Según las normas vigentes, el Papa tiene que se
elegido únicamente por escrutinio. El cardenal que ocupará la silla de Pedro
debe de obtener dos terceras partes más uno de los votos de todos los príncipes
de la Iglesia. Es
decir, 79 cardenales tendrán que favorecer a otro para que se presente el humo
blanco.
Visto así, parece difícil que del Cónclave pueda
surgir un Papa. Pocos presidentes, después de gastarse verdaderas fortunas en
sus campañas, pueden presumir una victoria tan aplastante. Además, se supone
que los cardenales tienen prohibido promocionarse a sí mismos. ¿Cómo entonces
surgirá un verdadero afortunado al que otros 79 voltearán a ver con la admiración suficiente
como para elevarlo a la dignidad de Papa?

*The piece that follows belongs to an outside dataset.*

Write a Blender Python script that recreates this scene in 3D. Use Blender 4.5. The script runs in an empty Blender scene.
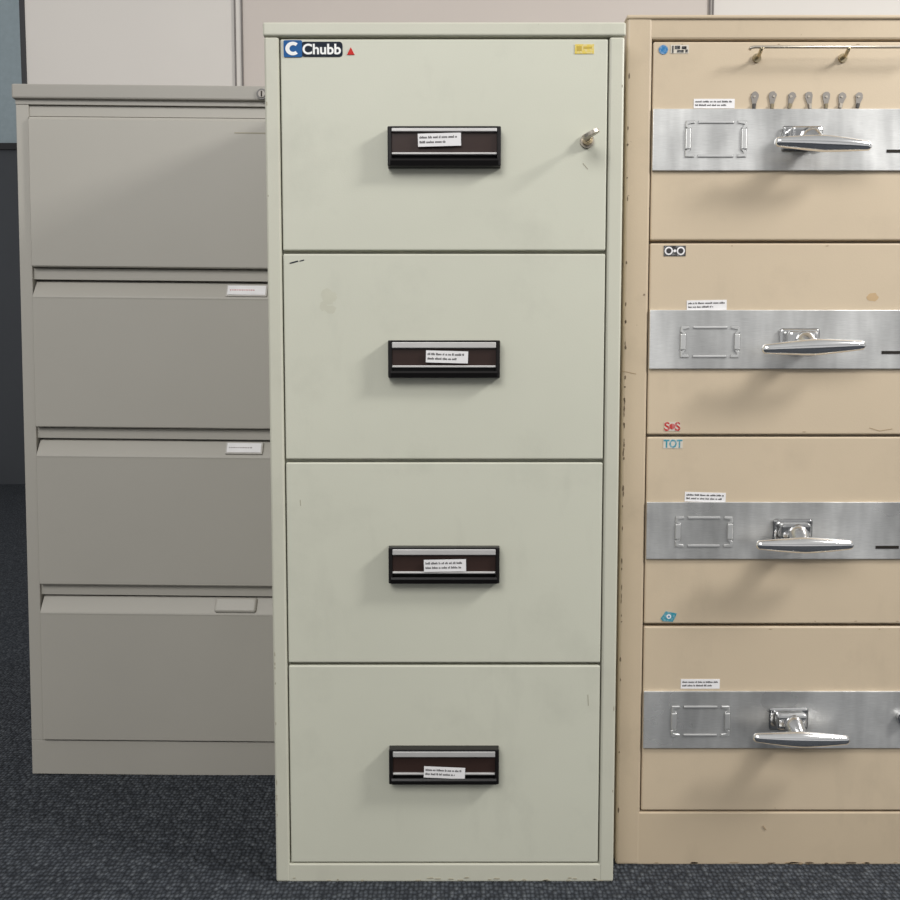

Aunque el Cónclave goza de una absoluta privacidad y sólo
los cardenales electores saben con certeza lo que allí ocurre, es evidente que
sólo hay una forma de que se pongan de acuerdo para elegir al que será el nuevo
sucesor de Pedro.
Los cardenales, por lógica, primero tendrían que
analizar qué perfil debe de tener el nuevo Papa de acuerdo a las circunstancias actuales del catolicismo y del mundo entero. Posteriormente, algunos, quizás
los de mayor influencia, elaborarán una especie de lista con los nombres de quienes
cumplen con ese perfil, procurando que ésta sea lo suficientemente reducida
como para que los votos no se dispersen mucho.